EXERCISE AIM: Copy out exactly the lines spanning the line with "Write the bpy" to the line with "C = bpy.context.scene.collection", inclusive, from the data underneath, with no pictures.

Scenes as source code
----

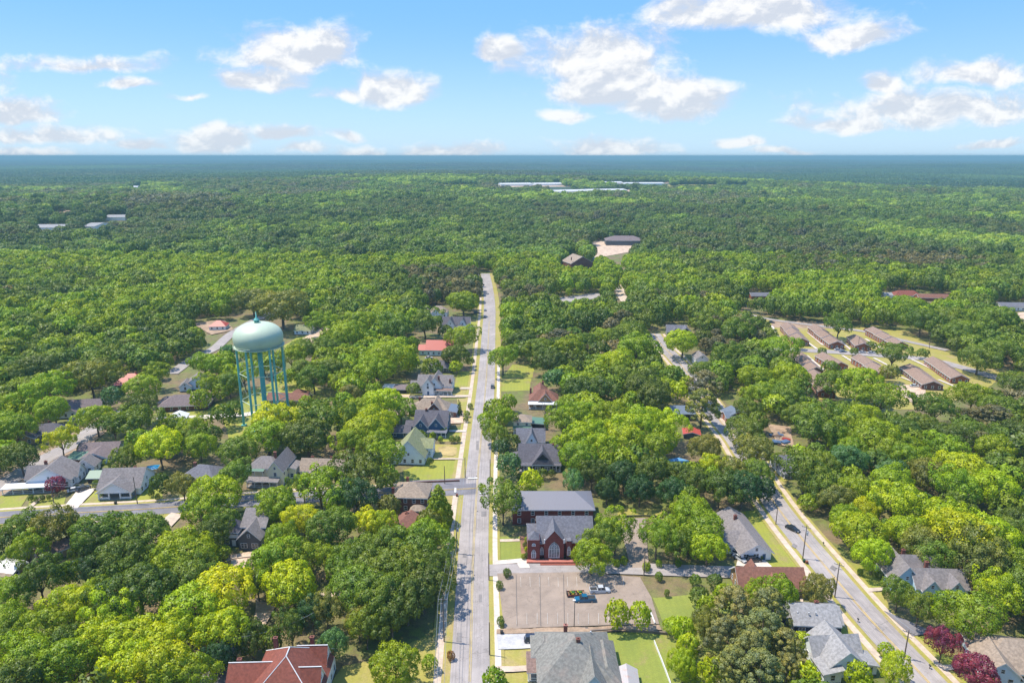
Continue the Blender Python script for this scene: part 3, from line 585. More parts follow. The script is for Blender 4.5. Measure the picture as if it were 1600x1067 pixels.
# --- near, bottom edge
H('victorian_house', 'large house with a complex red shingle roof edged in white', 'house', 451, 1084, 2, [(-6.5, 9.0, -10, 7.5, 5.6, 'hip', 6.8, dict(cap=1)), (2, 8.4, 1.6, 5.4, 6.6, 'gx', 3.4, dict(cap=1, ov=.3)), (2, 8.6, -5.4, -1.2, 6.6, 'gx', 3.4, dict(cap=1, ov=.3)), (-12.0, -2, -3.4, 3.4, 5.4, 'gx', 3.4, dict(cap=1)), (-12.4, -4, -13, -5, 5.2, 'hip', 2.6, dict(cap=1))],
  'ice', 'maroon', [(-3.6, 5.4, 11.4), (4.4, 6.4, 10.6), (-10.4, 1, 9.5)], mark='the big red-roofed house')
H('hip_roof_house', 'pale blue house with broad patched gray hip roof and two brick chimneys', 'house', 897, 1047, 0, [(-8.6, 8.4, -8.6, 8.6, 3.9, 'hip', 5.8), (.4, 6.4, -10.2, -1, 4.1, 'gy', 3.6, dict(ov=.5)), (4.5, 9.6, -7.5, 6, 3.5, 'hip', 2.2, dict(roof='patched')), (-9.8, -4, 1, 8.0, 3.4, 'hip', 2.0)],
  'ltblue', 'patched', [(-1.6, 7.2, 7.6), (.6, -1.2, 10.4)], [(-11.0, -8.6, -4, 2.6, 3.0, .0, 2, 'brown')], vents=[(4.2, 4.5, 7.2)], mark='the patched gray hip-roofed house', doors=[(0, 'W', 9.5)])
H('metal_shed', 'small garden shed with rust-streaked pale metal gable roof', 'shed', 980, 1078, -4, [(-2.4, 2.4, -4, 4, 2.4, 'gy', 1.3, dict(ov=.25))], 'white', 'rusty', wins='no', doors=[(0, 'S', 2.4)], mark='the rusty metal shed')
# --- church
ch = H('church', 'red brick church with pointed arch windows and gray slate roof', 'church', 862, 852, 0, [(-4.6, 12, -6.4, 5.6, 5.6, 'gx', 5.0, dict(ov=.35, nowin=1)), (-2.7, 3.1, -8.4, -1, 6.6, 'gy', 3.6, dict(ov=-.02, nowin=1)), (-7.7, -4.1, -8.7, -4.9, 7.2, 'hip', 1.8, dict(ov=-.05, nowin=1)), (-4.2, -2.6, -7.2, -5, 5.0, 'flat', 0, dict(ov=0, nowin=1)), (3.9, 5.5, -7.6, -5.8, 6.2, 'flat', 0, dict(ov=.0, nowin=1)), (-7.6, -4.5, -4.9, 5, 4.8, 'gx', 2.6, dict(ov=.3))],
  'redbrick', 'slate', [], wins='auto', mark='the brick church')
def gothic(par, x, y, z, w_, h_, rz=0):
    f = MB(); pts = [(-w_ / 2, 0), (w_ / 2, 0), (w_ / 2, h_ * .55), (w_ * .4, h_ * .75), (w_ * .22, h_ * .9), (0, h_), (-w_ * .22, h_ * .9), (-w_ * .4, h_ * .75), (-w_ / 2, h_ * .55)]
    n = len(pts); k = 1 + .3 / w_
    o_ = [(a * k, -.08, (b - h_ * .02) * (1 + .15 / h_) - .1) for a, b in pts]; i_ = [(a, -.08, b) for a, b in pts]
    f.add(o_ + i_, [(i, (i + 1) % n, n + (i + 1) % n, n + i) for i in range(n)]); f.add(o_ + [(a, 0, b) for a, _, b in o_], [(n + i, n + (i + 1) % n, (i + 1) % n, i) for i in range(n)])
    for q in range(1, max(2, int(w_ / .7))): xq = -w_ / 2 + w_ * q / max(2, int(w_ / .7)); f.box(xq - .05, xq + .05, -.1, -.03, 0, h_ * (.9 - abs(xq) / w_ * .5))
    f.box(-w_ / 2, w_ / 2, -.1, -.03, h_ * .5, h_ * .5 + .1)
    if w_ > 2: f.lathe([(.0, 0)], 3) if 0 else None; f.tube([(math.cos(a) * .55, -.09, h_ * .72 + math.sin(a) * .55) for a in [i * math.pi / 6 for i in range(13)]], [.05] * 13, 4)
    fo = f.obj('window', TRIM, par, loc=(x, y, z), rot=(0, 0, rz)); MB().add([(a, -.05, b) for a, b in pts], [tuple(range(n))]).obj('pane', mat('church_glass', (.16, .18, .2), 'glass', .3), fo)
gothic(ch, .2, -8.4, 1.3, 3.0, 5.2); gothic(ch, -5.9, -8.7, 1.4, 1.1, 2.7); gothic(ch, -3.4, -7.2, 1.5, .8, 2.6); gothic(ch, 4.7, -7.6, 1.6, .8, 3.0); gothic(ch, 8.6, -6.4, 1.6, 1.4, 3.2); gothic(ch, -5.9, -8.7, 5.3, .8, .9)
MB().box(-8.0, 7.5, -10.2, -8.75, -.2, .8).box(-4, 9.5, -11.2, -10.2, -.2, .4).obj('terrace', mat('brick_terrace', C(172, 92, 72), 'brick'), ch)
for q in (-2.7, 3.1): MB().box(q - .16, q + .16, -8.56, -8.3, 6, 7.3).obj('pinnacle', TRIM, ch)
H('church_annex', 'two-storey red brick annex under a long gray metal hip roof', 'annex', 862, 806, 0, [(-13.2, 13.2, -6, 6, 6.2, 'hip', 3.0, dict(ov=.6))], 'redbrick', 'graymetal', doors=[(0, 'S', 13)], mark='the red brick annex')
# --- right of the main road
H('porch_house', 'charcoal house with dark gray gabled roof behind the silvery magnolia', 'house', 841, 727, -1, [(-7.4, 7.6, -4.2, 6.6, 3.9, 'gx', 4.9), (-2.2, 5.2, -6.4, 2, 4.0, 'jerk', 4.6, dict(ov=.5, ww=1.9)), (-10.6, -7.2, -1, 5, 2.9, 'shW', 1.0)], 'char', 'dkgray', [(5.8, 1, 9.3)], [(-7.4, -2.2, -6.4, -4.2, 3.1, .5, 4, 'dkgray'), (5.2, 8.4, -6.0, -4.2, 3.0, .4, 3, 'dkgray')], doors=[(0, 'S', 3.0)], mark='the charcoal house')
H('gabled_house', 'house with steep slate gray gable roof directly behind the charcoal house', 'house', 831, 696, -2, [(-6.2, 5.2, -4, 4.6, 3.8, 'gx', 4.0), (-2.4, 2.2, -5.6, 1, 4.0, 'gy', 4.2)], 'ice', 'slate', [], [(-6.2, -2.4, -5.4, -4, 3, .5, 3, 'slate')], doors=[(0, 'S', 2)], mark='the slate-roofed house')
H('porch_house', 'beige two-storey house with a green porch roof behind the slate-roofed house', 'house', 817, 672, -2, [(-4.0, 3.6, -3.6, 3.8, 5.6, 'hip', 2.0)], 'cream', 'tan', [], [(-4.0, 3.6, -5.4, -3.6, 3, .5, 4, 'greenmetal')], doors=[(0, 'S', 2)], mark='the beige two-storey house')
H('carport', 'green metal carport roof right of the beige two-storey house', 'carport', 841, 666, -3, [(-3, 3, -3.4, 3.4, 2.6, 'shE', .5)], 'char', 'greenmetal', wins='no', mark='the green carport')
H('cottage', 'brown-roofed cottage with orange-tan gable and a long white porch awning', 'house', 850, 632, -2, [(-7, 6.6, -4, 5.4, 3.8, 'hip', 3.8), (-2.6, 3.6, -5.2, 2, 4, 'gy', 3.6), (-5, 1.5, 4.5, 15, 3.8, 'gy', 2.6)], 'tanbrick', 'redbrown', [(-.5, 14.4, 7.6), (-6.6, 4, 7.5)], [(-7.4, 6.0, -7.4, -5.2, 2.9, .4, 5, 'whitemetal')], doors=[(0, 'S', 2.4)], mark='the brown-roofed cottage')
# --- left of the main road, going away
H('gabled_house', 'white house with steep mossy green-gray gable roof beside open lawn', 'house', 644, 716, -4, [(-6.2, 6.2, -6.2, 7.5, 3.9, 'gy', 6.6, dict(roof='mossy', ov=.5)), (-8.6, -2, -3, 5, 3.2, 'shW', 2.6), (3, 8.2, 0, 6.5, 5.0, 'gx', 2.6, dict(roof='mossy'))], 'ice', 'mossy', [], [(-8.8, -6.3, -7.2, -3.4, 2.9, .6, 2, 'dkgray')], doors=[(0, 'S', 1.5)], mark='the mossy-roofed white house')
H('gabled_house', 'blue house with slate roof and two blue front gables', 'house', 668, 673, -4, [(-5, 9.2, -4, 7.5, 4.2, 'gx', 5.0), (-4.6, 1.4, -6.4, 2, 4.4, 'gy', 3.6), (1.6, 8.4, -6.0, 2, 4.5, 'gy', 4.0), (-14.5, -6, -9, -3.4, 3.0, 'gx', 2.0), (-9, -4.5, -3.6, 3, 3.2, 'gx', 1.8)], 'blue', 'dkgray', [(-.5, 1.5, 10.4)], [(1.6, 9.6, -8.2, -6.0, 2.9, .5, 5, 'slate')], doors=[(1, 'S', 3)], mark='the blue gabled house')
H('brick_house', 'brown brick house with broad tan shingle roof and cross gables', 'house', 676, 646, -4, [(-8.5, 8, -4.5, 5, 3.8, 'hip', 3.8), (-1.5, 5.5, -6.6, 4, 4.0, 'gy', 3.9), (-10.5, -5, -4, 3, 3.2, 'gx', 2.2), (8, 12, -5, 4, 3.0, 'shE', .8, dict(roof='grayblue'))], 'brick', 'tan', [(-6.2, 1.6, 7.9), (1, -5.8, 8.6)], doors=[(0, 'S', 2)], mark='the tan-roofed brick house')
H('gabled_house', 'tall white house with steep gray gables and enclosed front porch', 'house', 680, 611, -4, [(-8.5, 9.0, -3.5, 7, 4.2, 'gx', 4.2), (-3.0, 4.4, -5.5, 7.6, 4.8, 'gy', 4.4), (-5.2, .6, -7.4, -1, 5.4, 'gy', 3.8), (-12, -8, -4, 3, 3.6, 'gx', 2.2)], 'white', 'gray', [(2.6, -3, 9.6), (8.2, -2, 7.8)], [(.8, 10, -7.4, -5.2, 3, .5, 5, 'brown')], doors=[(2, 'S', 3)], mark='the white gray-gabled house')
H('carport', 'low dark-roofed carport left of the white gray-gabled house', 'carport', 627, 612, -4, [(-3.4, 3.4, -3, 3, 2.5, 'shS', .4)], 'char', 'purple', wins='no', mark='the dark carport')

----

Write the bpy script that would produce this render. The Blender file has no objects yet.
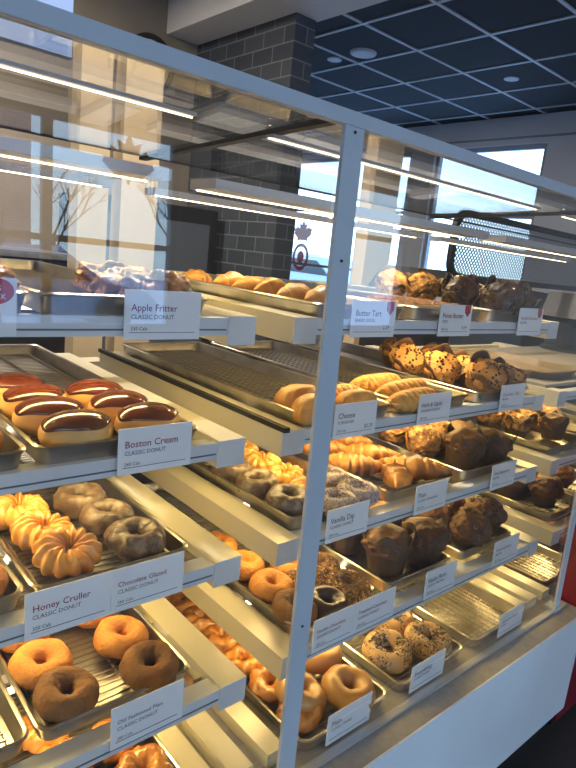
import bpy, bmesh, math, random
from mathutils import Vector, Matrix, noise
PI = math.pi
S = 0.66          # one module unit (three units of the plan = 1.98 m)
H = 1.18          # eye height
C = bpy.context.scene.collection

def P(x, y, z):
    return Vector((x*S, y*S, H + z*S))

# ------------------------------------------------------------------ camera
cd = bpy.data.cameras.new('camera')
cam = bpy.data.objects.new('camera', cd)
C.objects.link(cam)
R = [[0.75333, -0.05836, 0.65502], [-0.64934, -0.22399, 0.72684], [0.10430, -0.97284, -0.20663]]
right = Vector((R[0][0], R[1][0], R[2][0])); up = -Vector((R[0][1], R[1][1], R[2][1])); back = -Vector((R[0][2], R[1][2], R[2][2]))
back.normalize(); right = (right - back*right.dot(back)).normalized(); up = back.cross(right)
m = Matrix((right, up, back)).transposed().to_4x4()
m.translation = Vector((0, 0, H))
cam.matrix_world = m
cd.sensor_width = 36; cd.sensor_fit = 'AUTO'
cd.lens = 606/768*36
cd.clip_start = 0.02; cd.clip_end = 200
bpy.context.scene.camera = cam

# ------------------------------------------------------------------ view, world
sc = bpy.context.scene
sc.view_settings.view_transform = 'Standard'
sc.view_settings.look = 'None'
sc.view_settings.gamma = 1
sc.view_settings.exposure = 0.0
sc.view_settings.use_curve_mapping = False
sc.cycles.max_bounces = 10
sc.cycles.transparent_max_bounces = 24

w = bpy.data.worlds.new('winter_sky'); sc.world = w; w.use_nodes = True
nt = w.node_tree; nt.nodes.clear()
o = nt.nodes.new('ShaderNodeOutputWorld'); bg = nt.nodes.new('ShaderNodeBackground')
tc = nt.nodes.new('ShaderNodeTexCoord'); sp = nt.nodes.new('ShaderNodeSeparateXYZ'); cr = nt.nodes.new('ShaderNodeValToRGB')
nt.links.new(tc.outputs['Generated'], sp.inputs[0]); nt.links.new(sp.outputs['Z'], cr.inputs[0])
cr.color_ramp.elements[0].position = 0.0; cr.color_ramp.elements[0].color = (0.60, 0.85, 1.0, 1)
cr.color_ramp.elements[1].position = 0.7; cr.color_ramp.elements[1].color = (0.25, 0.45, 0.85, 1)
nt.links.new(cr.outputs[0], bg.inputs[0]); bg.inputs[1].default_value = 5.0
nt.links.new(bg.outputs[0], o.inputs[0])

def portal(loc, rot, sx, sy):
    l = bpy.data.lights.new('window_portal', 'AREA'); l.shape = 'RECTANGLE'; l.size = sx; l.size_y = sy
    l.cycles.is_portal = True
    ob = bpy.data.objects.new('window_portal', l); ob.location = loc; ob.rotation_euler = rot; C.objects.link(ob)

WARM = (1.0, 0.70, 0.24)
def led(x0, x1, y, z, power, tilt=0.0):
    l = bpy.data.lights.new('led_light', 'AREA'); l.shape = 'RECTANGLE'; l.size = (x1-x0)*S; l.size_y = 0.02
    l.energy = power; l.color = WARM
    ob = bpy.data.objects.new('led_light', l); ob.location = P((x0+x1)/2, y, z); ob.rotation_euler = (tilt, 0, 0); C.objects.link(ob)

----

SOLUTION TO THE PROBLEM:
Write the bpy script that would produce this render. The Blender file has no objects yet.
import bpy, bmesh, math, random
from mathutils import Vector, Matrix, noise
PI = math.pi
S = 0.66          # one module unit (three units of the plan = 1.98 m)
H = 1.18          # eye height
C = bpy.context.scene.collection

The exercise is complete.